I’m back.

I had a dream about my blog last night.  I miss it.  It has been a few weeks since I have taken a moment to write.  I wish I had some great excuse like Sam peed on my computer but in reality, my absence is because life got in the way, particularly my job. 

When I started this blog, I was bored.  I had been in the same role at work for too long.  I loved my job but it was no longer mentally stimulating.  My life had turned into Groundhog Day.  All I thought about during my twenty-five minute commute was what I was going to write next.  I had mental lists of all of my favorite stories, reoccurring posts, which friend I was going to introduce next.  In my mind, I had laid my life out in a never ending story.  Every day was a new experience.  My stories were going to be new and old.  And they were endless. 

When I got to work, I wrote.  I mindlessly answered emails while keeping a draft open with my next post.  I sat in meetings day dreaming about my post, editing it in my mind.  I thought of ways I could make it better or better yet, how I would tell the story in person.  I read the words over and over; I read them out loud.  I spent my days perfecting every word, every sentence.  Tom teased me that Word Press had created a monster.  He was right.
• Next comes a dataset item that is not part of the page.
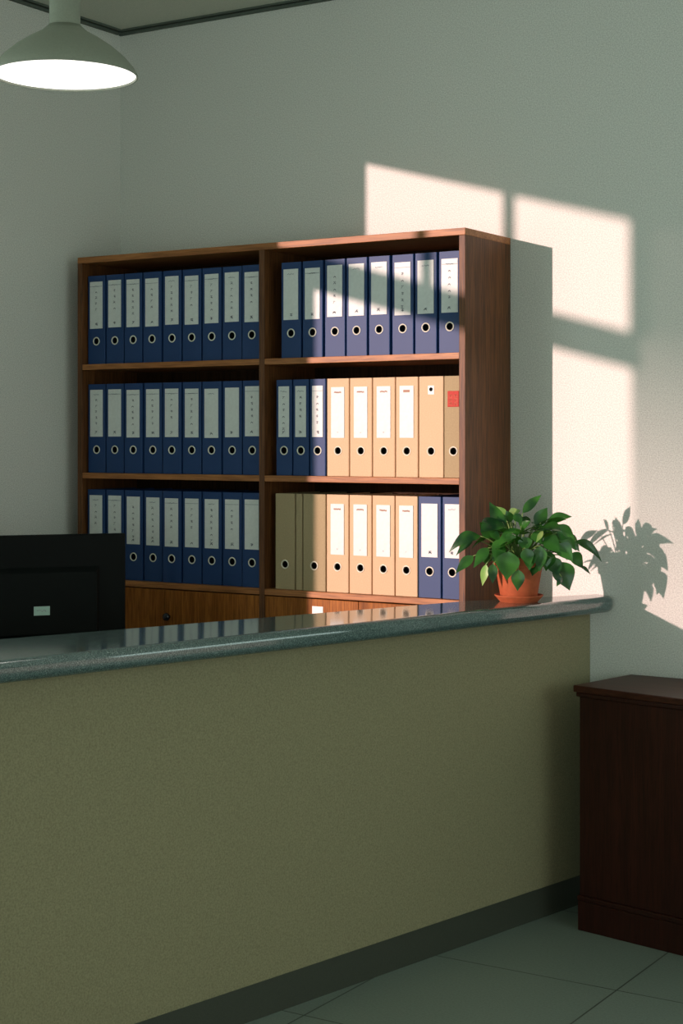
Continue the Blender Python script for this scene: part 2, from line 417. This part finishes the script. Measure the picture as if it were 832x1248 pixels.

I had not felt this rejuvenated in a long time.  It felt good to think again.

Not long after I started writing, the rumblings started at work.  Things were changing.  There were a lot of hallway conversations speculating what was coming.  Was it going to be good or bad?  Are we all going to make it through?   There was an uneasy feeling around the office.  But as things started to unfold, we realized the changes were going to be good.  For me?  It was really good.  All of my hard work had paid off and my complacency noticed – I was promoted.  And just like that, my focus shifted from my blog to work. 

I can’t stop thinking about work.  The bar has been raised.  I have to prove myself once again if I am ever going to get to the next level.  I want to be successful in my career.  But I also want to be successful in blogging.

So here I sit.  Tom is next to me watching Game of Thrones.  Sam is asleep on his dog bed.  My feet are up and the computer is on my lap.  The glow of the computer screen highlights my smile.  It’s exactly how it was a few weeks ago.  I’ve missed it.

I’m back.

6 thoughts on “I’m back.

  1. I am nineteeen so my life can basically all be on the computer nowadays… But I too had this exact fling with wordpress.com, I had so many things that I felt were just so important and I had to go online and press because I just new that everyone wanted to hear whatever it was I had to say. I fell out of it for a few days, but I remember how I felt and it is exactly what you said here.

  2. Hurray! I’m so glad. I was honestly having withdrawals from not getting to read your wit. I didn’t want to be a stalker and send you a message of some sort begging you to write again, but I was about to. I came this close.